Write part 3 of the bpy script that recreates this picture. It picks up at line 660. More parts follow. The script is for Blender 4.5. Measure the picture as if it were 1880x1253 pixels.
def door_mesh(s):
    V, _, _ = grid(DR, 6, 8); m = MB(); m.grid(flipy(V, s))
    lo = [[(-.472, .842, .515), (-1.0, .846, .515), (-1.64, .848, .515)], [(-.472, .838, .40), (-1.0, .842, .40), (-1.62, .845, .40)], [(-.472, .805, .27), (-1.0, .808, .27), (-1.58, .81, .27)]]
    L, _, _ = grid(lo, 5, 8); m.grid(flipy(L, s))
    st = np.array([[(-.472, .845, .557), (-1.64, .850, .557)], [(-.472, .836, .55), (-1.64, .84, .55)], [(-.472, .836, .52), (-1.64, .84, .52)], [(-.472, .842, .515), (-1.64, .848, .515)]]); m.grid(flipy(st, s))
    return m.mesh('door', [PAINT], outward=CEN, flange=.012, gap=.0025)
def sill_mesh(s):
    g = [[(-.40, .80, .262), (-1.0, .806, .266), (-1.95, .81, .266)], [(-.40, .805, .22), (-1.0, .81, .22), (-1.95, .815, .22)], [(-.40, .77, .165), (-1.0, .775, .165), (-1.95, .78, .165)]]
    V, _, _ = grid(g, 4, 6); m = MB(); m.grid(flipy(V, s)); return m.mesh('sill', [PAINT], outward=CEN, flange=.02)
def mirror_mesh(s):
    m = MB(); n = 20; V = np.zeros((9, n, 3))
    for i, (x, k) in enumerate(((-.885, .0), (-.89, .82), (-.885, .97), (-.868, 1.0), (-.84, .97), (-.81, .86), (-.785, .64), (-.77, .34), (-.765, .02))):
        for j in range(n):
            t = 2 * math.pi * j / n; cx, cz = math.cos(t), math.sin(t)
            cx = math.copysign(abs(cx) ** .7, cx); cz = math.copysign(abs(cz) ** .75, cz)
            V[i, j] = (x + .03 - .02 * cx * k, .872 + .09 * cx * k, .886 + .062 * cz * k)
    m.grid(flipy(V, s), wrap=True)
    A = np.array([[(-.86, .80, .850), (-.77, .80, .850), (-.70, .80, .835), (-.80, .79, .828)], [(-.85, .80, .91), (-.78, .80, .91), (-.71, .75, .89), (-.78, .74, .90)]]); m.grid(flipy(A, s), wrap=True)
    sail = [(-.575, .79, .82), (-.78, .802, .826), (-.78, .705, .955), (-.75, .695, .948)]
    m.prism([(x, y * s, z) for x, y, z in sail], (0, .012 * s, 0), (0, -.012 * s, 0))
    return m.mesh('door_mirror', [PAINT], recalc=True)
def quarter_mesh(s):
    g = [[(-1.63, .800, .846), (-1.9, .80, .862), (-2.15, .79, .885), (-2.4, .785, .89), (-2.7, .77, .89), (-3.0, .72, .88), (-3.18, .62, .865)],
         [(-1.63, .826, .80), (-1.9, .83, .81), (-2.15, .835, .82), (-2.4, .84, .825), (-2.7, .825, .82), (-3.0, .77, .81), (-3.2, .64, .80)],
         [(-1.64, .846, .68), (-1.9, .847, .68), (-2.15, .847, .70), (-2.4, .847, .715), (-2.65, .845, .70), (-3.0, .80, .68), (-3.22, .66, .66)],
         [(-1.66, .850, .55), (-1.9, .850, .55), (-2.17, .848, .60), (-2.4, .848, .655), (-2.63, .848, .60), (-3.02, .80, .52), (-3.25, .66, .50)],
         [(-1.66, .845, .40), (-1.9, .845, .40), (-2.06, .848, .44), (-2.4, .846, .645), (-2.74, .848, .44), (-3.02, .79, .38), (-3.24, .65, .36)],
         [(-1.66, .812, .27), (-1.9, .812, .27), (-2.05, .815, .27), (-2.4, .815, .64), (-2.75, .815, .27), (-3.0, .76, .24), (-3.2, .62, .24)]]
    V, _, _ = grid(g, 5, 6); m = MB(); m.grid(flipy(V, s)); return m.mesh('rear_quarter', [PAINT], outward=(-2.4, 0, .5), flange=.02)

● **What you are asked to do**
Reproduce the complete data exactly as presented above.

● **Answer to this problem**
Write part 3 of the bpy script that recreates this picture. It picks up at line 660. More parts follow. The script is for Blender 4.5. Measure the picture as if it were 1880x1253 pixels.
def door_mesh(s):
    V, _, _ = grid(DR, 6, 8); m = MB(); m.grid(flipy(V, s))
    lo = [[(-.472, .842, .515), (-1.0, .846, .515), (-1.64, .848, .515)], [(-.472, .838, .40), (-1.0, .842, .40), (-1.62, .845, .40)], [(-.472, .805, .27), (-1.0, .808, .27), (-1.58, .81, .27)]]
    L, _, _ = grid(lo, 5, 8); m.grid(flipy(L, s))
    st = np.array([[(-.472, .845, .557), (-1.64, .850, .557)], [(-.472, .836, .55), (-1.64, .84, .55)], [(-.472, .836, .52), (-1.64, .84, .52)], [(-.472, .842, .515), (-1.64, .848, .515)]]); m.grid(flipy(st, s))
    return m.mesh('door', [PAINT], outward=CEN, flange=.012, gap=.0025)
def sill_mesh(s):
    g = [[(-.40, .80, .262), (-1.0, .806, .266), (-1.95, .81, .266)], [(-.40, .805, .22), (-1.0, .81, .22), (-1.95, .815, .22)], [(-.40, .77, .165), (-1.0, .775, .165), (-1.95, .78, .165)]]
    V, _, _ = grid(g, 4, 6); m = MB(); m.grid(flipy(V, s)); return m.mesh('sill', [PAINT], outward=CEN, flange=.02)
def mirror_mesh(s):
    m = MB(); n = 20; V = np.zeros((9, n, 3))
    for i, (x, k) in enumerate(((-.885, .0), (-.89, .82), (-.885, .97), (-.868, 1.0), (-.84, .97), (-.81, .86), (-.785, .64), (-.77, .34), (-.765, .02))):
        for j in range(n):
            t = 2 * math.pi * j / n; cx, cz = math.cos(t), math.sin(t)
            cx = math.copysign(abs(cx) ** .7, cx); cz = math.copysign(abs(cz) ** .75, cz)
            V[i, j] = (x + .03 - .02 * cx * k, .872 + .09 * cx * k, .886 + .062 * cz * k)
    m.grid(flipy(V, s), wrap=True)
    A = np.array([[(-.86, .80, .850), (-.77, .80, .850), (-.70, .80, .835), (-.80, .79, .828)], [(-.85, .80, .91), (-.78, .80, .91), (-.71, .75, .89), (-.78, .74, .90)]]); m.grid(flipy(A, s), wrap=True)
    sail = [(-.575, .79, .82), (-.78, .802, .826), (-.78, .705, .955), (-.75, .695, .948)]
    m.prism([(x, y * s, z) for x, y, z in sail], (0, .012 * s, 0), (0, -.012 * s, 0))
    return m.mesh('door_mirror', [PAINT], recalc=True)
def quarter_mesh(s):
    g = [[(-1.63, .800, .846), (-1.9, .80, .862), (-2.15, .79, .885), (-2.4, .785, .89), (-2.7, .77, .89), (-3.0, .72, .88), (-3.18, .62, .865)],
         [(-1.63, .826, .80), (-1.9, .83, .81), (-2.15, .835, .82), (-2.4, .84, .825), (-2.7, .825, .82), (-3.0, .77, .81), (-3.2, .64, .80)],
         [(-1.64, .846, .68), (-1.9, .847, .68), (-2.15, .847, .70), (-2.4, .847, .715), (-2.65, .845, .70), (-3.0, .80, .68), (-3.22, .66, .66)],
         [(-1.66, .850, .55), (-1.9, .850, .55), (-2.17, .848, .60), (-2.4, .848, .655), (-2.63, .848, .60), (-3.02, .80, .52), (-3.25, .66, .50)],
         [(-1.66, .845, .40), (-1.9, .845, .40), (-2.06, .848, .44), (-2.4, .846, .645), (-2.74, .848, .44), (-3.02, .79, .38), (-3.24, .65, .36)],
         [(-1.66, .812, .27), (-1.9, .812, .27), (-2.05, .815, .27), (-2.4, .815, .64), (-2.75, .815, .27), (-3.0, .76, .24), (-3.2, .62, .24)]]
    V, _, _ = grid(g, 5, 6); m = MB(); m.grid(flipy(V, s)); return m.mesh('rear_quarter', [PAINT], outward=(-2.4, 0, .5), flange=.02)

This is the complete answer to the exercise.